As I wrote in my review of ‘The Good Girl’, I’m a solid fan of Kubica’s fast paced writing and her clever twisting of plots, time frames and situations. Here’s hoping that novel number three is on the way soon.
www.vigglestore.com |
‘The Luckiest Girl Alive’ by Jessica Knoll follows in the line of recent ‘Girl’ best sellers (Gone Girl, The Girl on the Train to name a couple) but don’t let that mislead you into thinking that you’ve already read all you’ve ever wanted to about girls with long shadows and dark secrets in their lives. Jessica Knoll is herself a former senior editor at Comsmopolitan and there are rumours that Reese Witherspoon has bought the film rights to the novel so there’s pedigree and form right there.
Ani is ‘The Luckiest Girl Alive’. She works for a fashion magazine and lives in Manhattan and came from humble but aspirational roots outside of the borough. Through sheer will, self discipline and perhaps a touch of a personality disorder, Ani has transformed herself from the Tiffani of her youth. Ani’s body has been chiselled to perfection at the gym and through an extreme diet. Her wardrobe is a study in single digit sized clothes that give her the style of a socialite with old money that she aspires to be. And she hasn’t got far to go in reaching her dream – a high society wedding to a ‘catch’ is only months away.
But Jessica Knoll obviously loves a challenge because Ani’s story isn’t just about living the dream with perfect hair, nails and wardrobe. Ani’s a little troubled and who she is now seems to be a response to a number of traumas she experienced at high school.

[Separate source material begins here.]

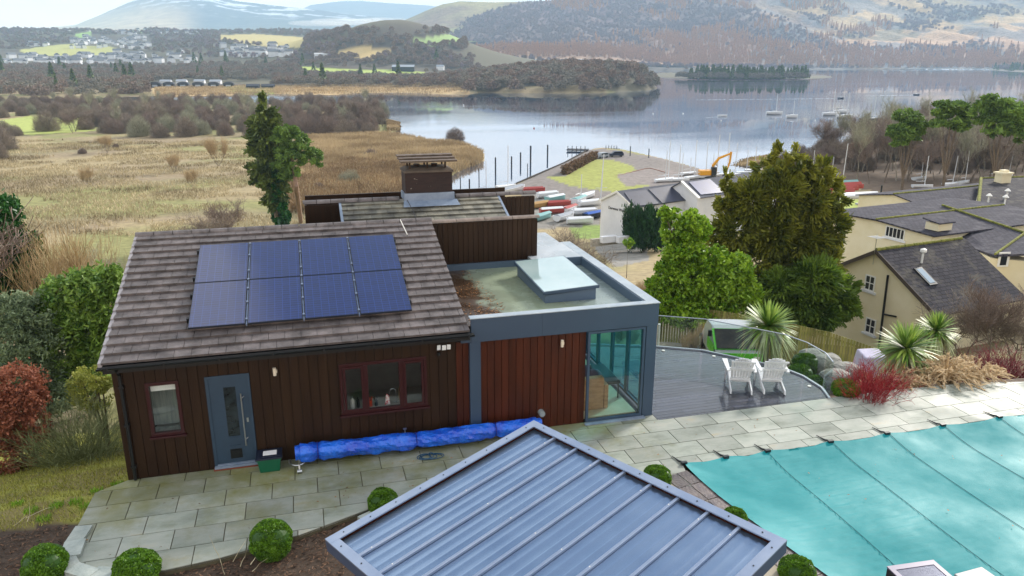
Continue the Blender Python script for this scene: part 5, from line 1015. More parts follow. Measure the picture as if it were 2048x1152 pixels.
# ------------------------------------------------------------------ cordylines (cabbage palms)
def cordyline(label, u, v, dist, rpx, trunk, seed, lower=True):
    c = atd(u, v, dist); k = kpx(c); r = rpx * k; base = c - [0, 0, trunk]; g = np.random.default_rng(seed)
    V, F, Rn, V2, F2, R2 = [], [], [], [], [], []
    n = 330
    for i in range(n):
        el = math.pi / 2 - math.acos(1 - 1.75 * g.random()); az = g.random() * 6.28; Ls = r * (1.0 + .12 * g.random()); d = np.array([math.cos(el) * math.cos(az), math.cos(el) * math.sin(az), math.sin(el)])
        s = np.cross(d, [0, 0, 1.0]); s /= np.linalg.norm(s) + 1e-6; w_ = .026 * (r / .6); dr = .12 + .5 * max(0, .5 - d[2]); K = 4; pts = []
        for j in range(K + 1): t = j / K; p = d * Ls * t + np.array([0, 0, -dr * Ls * t * t]) + [0, 0, .05]; ww = w_ * (0.6 + .9 * t if t < .5 else (1.05 * 2 * (1 - t) * 1.0 + .05)); pts += [p - s * ww, p + s * ww]
        tgt = (V, F, Rn) if el > -.05 or not lower else (V2, F2, R2); b = len(tgt[0]); tgt[0].extend(pts); rr = g.random()
        for j in range(K): tgt[1].append((b + 2 * j, b + 2 * j + 1, b + 2 * j + 3, b + 2 * j + 2)); tgt[2].append(rr)
    b = MB(); b.tube([(0, 0, 0), (.03, 0, trunk * .5), (0, 0, trunk)], [.09, .075, .07], 8)
    up = np.array([0, 0, trunk]); P = [('trunk', (np.array(b.v), np.array([f for f in b.f if len(f) == 4]), np.zeros(16)), bark), ('leaf_crown', (np.array(V) + up, np.array(F), np.array(Rn)), lf_cord)]
    if V2: P.append(('lower_leaves', (np.array(V2) + up, np.array(F2), np.array(R2)), lf_cord2))
    return veg('cordyline', label, 'palm', base, P, 'cordyline palms beside the deck and paving')
cordyline('large cordyline palm with silvery lower leaves behind the garden chairs', 1536, 655, 22.5, 58, 2.2, 1)
cordyline('yellow-green cordyline palm in the bed beyond the pool paving, left of the pair', 1812, 700, 20.5, 62, 1.5, 2)
cordyline('smaller cordyline palm behind the yellow-green one, right of the pair', 1872, 665, 23.0, 44, 1.7, 3)

# ------------------------------------------------------------------ red dogwoods, grasses, rocks in the bed
def stems(n, h, spread, r, seed, fork=True, bend=.3):
    g = np.random.default_rng(seed); P0, P1, R0, R1 = [], [], [], []
    for i in range(n):
        a = g.random() * 6.28; q = np.array([math.cos(a), math.sin(a), 0]) * spread * .3 * g.random(); d = np.array([math.cos(a) * spread * g.random(), math.sin(a) * spread * g.random(), h]); d /= np.linalg.norm(d); L_ = h * (.6 + .5 * g.random()); K = 4; p = q
        for j in range(K):
            d = d + g.normal(size=3) * bend * .4 + [0, 0, .05]; d /= np.linalg.norm(d); e = p + d * L_ / K; P0.append(p); P1.append(e); R0.append(r * (1 - .2 * j)); R1.append(r * (.8 - .2 * j)); 
            if fork and j > 0:
                for _ in range(2): f = d + g.normal(size=3) * .45; f /= np.linalg.norm(f); P0.append(e); P1.append(e + f * L_ * .22); R0.append(r * .6); R1.append(r * .3)
            p = e
    return segs_mesh(P0, P1, R0, R1, 3)
def red_shrub(label, u, v, dist, h, sp, n, seed, m=None, nm='dogwood'):
    c = atd(u, v, dist); c[2] = gz(c[0], c[1]) - .05; veg(nm, label, 'shrub', c, [('stems', stems(n, h, sp, .009, seed), m or twig_red)], 'red-stemmed dogwoods in the bed')
red_shrub('bright red-stemmed dogwood next to the low box ball', 1738, 772, 18.3, .95, 1.1, 170, 5)
red_shrub('bright red-stemmed dogwood left of the taller cordyline foot', 1765, 765, 18.9, .9, 1.2, 140, 6)
for q, (u, v, d, l) in enumerate(((1900, 715, 24.5, 'dull crimson dogwood thicket behind the pale grass plumes'), (1960, 735, 22.5, 'crimson dogwood right of the pale grass plumes'), (2020, 730, 22.0, 'crimson dogwood at the right edge of the bed'), (1990, 700, 26.0, 'farthest crimson dogwood below the bare trees by the cottage'))):
    red_shrub(l, u, v, d, 1.1, 1.6, 190, 20 + q, MM('twig_crimson', hexc('#6f2230'), .7, hexc('#8a3a40'), scale=2, rnd=.35))
def plume_grass(label, u, v, dist, n, h, seed):
    c = atd(u, v, dist); c[2] = gz(c[0], c[1]) - .05; g = np.random.default_rng(seed); V, F, Rn, PV, PF, PR = [], [], [], [], [], []
    for i in range(n):
        a = g.random() * 6.28; out_ = .25 + .75 * g.random(); H_ = h * (.55 + .5 * g.random()); d = np.array([math.cos(a), math.sin(a), 0]); q = d * .2 * g.random(); s = np.array([-d[1], d[0], 0]); K = 6; pts = []
        pl = i % 2 == 0
        for j in range(K + 1):
            t = j / K; p = q + d * out_ * h * .75 * t ** 1.6 + [0, 0, H_ * (1.25 * t - .5 * t * t * (1 + out_ * .6))]; pts.append(p)
        b = len(V)
        for j, p in enumerate(pts): ww = .012 * (1 - .6 * j / K); V += [p - s * ww, p + s * ww]
        rr = g.random() * .6
        for j in range(K): F.append((b + 2 * j, b + 2 * j + 1, b + 2 * j + 3, b + 2 * j + 2)); Rn.append(rr)
        if pl:
            for j in (K - 2, K - 1):
                for e in range(5):
                    o_ = pts[j] + (pts[j + 1] - pts[j]) * g.random(); x = g.normal(size=3) * .045 + (pts[j + 1] - pts[j]) * .55; y = np.cross(x, g.normal(size=3)); y = y / (np.linalg.norm(y) + 1e-9) * .022; b2 = len(PV); PV += [o_ - x - y * .3, o_ - y, o_ + x, o_ + y]; PF.append((b2, b2 + 1, b2 + 2, b2 + 3)); PR.append(.3 + .7 * g.random())
    veg('plume_grass', label, 'grass', c, [('leaves', (np.array(V), np.array(F), np.array(Rn)), lf_plume), ('plumes', (np.array(PV), np.array(PF), np.array(PR)), lf_plume)], 'pale grasses in the bed')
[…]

Her gang rape is revealed fairly early in the novel but there’s also something else she survived that she is still trying to reconcile in her jumpy and at times bitterly cruel mind.
As hateful as Ani is (she delighted once in leaning on her green pen as she talked to a coworker standing at her desk so that the pen would inch across the desk and slowly stain that coworker’s white linen skirt), you find yourself continuing to read because of her. For all the hateful things she says and does, there are moments when she surprises you and stands up to defend the innocent or the underdog. You read on because you both want to read more of these moments but also to discover if Ani finally finds the resolution (or should that be revenge) she seeks in adult life after the traumas of her teenage years.
Reese has some excellent material in ‘The Luckiest Girl Alive’ with which to produce her next film with. I wonder who she will cast as Ani?